All figures on the Chart page represent a claimant working until their full retirement age only, and then retiring and claiming SS precisely at their FRA. Their ELY, as per the chart, will then determine the amount of WEP. If they retire earlier than their FRA, or if they stop working at their FRA but postpone claiming SS until a later year, then the figures on the Chart will not reflect the final WEP adjustment without alterations from further calculations. To determine the final WEP figure, ELY will still be used for the basis calculation representing FRA, but is then altered to reflect an SS pension taken at a time different to FRA.

According to the Scenario page, if the claimant retires early and starts claiming SS at 62, 63, 64, or 65, the figures on the ELY Chart will no longer apply as indicative of the final WEP amount. The figures on the chart represent a projected FRA SS pension amount but the projected FRA pension will not be reached, therefore the revised final WEP amount reflects the smaller SS pension amount. It is not clear, at least to me, how the final WEP amount is calculated in relation to ELY if one retires at ELY (logic says the figures on the chart would apply, but they don’t since they represent FRA).
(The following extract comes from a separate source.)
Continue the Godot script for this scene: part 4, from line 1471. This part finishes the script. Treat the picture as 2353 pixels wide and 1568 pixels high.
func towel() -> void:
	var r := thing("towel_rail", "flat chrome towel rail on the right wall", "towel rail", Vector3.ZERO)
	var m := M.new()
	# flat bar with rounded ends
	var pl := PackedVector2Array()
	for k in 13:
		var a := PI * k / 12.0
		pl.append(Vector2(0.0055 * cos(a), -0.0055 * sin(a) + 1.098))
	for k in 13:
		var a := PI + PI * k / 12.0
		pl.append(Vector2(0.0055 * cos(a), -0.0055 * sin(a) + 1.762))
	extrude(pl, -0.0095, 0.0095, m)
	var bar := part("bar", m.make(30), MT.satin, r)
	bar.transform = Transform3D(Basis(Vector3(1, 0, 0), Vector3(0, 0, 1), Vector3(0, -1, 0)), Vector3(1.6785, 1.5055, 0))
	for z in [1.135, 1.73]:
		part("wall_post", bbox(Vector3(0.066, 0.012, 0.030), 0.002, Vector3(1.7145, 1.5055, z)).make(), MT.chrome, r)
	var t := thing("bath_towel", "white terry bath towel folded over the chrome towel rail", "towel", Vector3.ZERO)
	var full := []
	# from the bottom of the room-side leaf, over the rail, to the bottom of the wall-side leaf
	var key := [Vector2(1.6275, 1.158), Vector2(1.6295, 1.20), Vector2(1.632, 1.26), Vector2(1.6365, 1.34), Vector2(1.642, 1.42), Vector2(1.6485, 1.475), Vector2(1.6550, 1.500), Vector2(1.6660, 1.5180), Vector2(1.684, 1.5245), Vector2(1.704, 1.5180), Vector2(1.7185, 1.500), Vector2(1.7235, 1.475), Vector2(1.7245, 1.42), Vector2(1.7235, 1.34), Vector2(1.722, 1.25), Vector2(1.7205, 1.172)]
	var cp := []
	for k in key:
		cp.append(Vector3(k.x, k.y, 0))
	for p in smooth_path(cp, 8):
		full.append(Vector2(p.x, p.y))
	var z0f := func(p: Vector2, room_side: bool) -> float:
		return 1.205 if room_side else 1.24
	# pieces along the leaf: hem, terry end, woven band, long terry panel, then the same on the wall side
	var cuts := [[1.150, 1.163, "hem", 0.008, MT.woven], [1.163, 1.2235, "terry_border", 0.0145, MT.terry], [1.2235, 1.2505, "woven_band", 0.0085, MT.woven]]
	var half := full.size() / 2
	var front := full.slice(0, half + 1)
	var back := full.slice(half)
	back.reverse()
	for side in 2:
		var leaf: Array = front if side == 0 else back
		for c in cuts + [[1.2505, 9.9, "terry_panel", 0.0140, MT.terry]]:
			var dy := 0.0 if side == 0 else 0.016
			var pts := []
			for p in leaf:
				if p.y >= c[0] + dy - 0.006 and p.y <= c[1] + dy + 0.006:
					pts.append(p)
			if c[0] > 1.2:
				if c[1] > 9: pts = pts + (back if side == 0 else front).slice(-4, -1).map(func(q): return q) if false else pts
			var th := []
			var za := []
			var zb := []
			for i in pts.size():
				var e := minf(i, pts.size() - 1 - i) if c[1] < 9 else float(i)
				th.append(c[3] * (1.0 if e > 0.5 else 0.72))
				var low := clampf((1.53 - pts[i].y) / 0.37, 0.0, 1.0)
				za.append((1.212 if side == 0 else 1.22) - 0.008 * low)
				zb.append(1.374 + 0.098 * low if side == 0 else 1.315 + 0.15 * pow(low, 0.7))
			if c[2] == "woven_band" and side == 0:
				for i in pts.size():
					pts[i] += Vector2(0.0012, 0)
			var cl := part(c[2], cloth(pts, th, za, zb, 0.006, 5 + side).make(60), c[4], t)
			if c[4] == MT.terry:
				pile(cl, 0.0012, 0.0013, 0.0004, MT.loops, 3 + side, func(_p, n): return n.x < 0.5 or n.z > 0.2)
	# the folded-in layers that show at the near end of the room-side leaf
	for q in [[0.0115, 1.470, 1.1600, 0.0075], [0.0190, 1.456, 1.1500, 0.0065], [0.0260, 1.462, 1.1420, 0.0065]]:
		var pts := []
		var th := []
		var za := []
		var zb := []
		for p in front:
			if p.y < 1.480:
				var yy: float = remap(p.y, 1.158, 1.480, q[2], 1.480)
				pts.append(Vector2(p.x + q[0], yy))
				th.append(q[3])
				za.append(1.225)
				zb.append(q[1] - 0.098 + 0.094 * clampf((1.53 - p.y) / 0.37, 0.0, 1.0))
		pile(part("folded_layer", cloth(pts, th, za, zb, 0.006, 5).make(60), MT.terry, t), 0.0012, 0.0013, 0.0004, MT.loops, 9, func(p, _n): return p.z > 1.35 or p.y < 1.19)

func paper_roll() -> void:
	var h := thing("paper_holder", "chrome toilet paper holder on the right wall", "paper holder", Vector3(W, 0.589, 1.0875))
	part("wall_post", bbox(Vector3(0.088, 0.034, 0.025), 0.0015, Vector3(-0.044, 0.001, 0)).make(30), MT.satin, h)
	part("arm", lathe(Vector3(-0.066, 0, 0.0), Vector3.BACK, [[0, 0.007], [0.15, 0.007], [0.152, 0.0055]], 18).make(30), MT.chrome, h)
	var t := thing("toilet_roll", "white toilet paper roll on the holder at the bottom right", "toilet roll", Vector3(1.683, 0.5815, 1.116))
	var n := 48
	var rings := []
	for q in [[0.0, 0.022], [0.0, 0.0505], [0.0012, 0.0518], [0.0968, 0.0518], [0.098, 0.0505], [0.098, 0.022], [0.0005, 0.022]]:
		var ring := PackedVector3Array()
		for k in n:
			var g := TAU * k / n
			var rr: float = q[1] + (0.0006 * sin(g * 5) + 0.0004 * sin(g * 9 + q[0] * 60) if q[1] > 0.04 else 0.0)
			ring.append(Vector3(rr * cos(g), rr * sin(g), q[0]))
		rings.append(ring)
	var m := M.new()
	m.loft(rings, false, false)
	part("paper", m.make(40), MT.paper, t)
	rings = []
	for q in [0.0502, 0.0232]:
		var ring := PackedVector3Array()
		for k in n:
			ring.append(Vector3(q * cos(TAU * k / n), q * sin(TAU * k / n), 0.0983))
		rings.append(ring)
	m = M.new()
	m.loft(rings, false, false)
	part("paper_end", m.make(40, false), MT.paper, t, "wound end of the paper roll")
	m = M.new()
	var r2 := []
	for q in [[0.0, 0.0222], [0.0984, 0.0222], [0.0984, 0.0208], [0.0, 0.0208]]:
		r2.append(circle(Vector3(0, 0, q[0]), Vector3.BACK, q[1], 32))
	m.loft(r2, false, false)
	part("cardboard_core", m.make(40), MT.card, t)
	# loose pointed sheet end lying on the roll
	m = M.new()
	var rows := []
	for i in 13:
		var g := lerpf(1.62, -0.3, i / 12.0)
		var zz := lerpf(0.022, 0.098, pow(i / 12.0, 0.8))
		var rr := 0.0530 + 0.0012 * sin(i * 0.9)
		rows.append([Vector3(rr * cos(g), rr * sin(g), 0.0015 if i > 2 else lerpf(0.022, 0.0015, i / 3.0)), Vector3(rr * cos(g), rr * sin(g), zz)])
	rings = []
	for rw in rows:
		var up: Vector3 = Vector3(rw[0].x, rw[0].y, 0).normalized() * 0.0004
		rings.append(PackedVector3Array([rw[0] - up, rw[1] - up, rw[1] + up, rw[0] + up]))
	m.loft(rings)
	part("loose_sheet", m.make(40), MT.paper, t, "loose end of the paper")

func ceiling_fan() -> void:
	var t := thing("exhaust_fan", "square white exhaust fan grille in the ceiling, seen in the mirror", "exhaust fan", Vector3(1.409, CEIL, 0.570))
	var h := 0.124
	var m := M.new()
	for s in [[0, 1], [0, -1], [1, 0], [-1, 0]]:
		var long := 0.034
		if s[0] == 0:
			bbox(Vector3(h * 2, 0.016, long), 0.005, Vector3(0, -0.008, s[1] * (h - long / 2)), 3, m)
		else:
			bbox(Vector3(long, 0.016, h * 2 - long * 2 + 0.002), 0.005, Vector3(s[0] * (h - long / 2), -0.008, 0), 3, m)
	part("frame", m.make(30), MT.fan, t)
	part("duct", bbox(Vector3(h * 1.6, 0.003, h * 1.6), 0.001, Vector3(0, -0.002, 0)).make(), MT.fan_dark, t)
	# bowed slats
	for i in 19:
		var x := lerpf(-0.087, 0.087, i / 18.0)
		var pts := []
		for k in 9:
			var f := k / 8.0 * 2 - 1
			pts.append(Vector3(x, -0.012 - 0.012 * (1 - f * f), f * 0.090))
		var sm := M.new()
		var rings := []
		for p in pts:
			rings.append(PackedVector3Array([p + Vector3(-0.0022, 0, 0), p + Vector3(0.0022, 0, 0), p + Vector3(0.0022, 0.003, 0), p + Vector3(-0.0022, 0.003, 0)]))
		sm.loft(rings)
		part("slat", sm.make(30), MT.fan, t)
The Scenario page seems to indicate that an FRA amount is calculated based on the years of actual substantial contributions, it is then reduced as a percentage due to the early retirement claim, and subsequently, the ELY amount (based on the calculated FRA amount per the ELY chart) is reduced by a corresponding percentage amount. It would be difficult to be displeased with the resulting reduction in WEP.

If the claimant delays their SS claim, say until age 70, BUT stops contributing to SS at/by FRA (and therefore has no additional years of substantial earnings), an FRA calculation is made as if they had, indeed, claimed SS benefits at FRA. The ELY is still used for the basis FRA calculation as if they had retired at FRA. Instead of continuing ~8% growth per year on the projected FRA amount for the remaining years, the reduced WEPed benefit amount is now the basis for the ~8% growth over the remaining years and will be, obviously, less than possibly anticipated. That would be important for someone to know if they were delaying claiming SS in order to increase their final benefit.

What is not discussed, anywhere, is the scenario of someone working beyond their FRA, and what the consequences are. How would WEP be calculated, and do the additional years of substantial earnings contribute to the 30 year exemption if required beyond FRA? Not a clue is given in the above pages.

It is now apparent the only way to have any approximation of an accurate figure is to use the down load Detailed Calculator as found on https://www.ssa.gov/OACT/anypia/anypia.html if the SS pension will be subject to WEP and is to be claimed at any point other than the precise FRA. It is the PIA/AIME formulas that determine the final benefit. In reality, the general pages above may assist in understanding, or they may mislead.

All in my interpretation, and I welcome any corrections.